Young Athlete

Specializing in Sports: The Young Athlete

It has become common for children and teens to  start specializing in sports at a younger and younger age. Dance, hockey, cheer, field hockey, soccer, you name it – kids are narrowing in on their favourite sports at a young age. Like anything in life, there are pros and cons to this approach. On the one hand, this early specialization allows them to spend more time in their target sport and learn the specific skills needed and as such, individuals become stronger more quickly.

 

On the other hand, early specialization can lead to overdevelopment in some areas and underdevelopment in others. In addition to early specialization, we also see a trend towards extended competition and training seasons. Hockey used to be a winter sport but now includes year-round ice time to improve skill development, leading to overuse and repetitive strain injuries, especially in young children who are still growing and developing.

 

The good news is that there are some strategies you can use to help combat the year-round training model that has evolved. Because each young athlete has their own goals and skill level, it’s essential to consider those things when planning an approach to becoming more well-rounded.

Below are the top three strategies that can be used to build strong, resilient young athletes and combat Specializing in Sports:

 

  1. Diversify Where Possible: A great example is joining school sports outside your typical sport of choice, which will add in conditioning that challenges other muscles groups.

 

  1. Include Cross Training: Cross training can be more sport specific but will include things like traditional strength training, cardio or bodyweight exercises to challenge different muscle groups.

 

  1. Focus on Nutrition and Rest: This is a very underutilized aspect of injury prevention. When looking at young athletes, we not only want to make sure they are balancing their energy output but also their energy input. Getting enough calories and a variety of fruits and vegetables can help support a growing athlete.
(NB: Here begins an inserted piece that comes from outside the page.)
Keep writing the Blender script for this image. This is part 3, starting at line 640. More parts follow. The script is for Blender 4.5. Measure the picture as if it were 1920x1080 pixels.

Rest helps prevent injuries by allowing tissue damage to heal before increasing the demand on that tissue.

 

Overall the goals of each of these suggestions is to:

 

  • Include other sports with less mental pressure involved
  • Include other activities that challenge muscle groups differently, and change the angle of force production to help balance out muscle development
  • Improve overall conditioning without increasing the volume of sport-specific training.

 

In the end, the benefit of incorporating these rules is that it not only can decrease risk of injury but can also lead to improvement in each child’s preferred sport.  Specializing in Sports early on isn’t going away, so improving overall development is going to become a key factor to long term success.